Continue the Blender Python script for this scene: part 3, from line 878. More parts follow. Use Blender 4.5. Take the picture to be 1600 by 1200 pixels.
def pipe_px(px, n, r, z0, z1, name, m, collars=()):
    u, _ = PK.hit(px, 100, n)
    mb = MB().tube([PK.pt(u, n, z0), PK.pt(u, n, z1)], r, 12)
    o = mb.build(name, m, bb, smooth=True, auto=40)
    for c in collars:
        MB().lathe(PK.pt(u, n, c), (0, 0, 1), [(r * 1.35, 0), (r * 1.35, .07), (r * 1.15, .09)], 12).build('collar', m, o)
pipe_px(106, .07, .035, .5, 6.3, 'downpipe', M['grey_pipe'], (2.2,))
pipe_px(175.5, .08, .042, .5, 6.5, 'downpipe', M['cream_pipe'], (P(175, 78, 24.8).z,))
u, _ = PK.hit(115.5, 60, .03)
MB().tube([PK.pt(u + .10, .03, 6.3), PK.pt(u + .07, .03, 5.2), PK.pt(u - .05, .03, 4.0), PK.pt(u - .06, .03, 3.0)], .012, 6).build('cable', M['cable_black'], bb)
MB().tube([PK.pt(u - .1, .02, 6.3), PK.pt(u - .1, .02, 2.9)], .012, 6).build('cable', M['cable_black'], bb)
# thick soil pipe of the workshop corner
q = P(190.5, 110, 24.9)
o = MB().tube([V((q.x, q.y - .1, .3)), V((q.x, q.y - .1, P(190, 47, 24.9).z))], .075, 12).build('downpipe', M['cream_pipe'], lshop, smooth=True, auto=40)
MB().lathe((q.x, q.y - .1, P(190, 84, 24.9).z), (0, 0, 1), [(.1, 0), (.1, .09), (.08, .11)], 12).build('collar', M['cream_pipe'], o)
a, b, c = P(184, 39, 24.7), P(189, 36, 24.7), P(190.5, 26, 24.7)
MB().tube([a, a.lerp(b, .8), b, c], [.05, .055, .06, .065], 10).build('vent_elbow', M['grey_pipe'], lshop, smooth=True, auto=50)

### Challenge
Each line of the listing should be copied exactly.

### Task response
Continue the Blender Python script for this scene: part 3, from line 878. More parts follow. Use Blender 4.5. Take the picture to be 1600 by 1200 pixels.
def pipe_px(px, n, r, z0, z1, name, m, collars=()):
    u, _ = PK.hit(px, 100, n)
    mb = MB().tube([PK.pt(u, n, z0), PK.pt(u, n, z1)], r, 12)
    o = mb.build(name, m, bb, smooth=True, auto=40)
    for c in collars:
        MB().lathe(PK.pt(u, n, c), (0, 0, 1), [(r * 1.35, 0), (r * 1.35, .07), (r * 1.15, .09)], 12).build('collar', m, o)
pipe_px(106, .07, .035, .5, 6.3, 'downpipe', M['grey_pipe'], (2.2,))
pipe_px(175.5, .08, .042, .5, 6.5, 'downpipe', M['cream_pipe'], (P(175, 78, 24.8).z,))
u, _ = PK.hit(115.5, 60, .03)
MB().tube([PK.pt(u + .10, .03, 6.3), PK.pt(u + .07, .03, 5.2), PK.pt(u - .05, .03, 4.0), PK.pt(u - .06, .03, 3.0)], .012, 6).build('cable', M['cable_black'], bb)
MB().tube([PK.pt(u - .1, .02, 6.3), PK.pt(u - .1, .02, 2.9)], .012, 6).build('cable', M['cable_black'], bb)
# thick soil pipe of the workshop corner
q = P(190.5, 110, 24.9)
o = MB().tube([V((q.x, q.y - .1, .3)), V((q.x, q.y - .1, P(190, 47, 24.9).z))], .075, 12).build('downpipe', M['cream_pipe'], lshop, smooth=True, auto=40)
MB().lathe((q.x, q.y - .1, P(190, 84, 24.9).z), (0, 0, 1), [(.1, 0), (.1, .09), (.08, .11)], 12).build('collar', M['cream_pipe'], o)
a, b, c = P(184, 39, 24.7), P(189, 36, 24.7), P(190.5, 26, 24.7)
MB().tube([a, a.lerp(b, .8), b, c], [.05, .055, .06, .065], 10).build('vent_elbow', M['grey_pipe'], lshop, smooth=True, auto=50)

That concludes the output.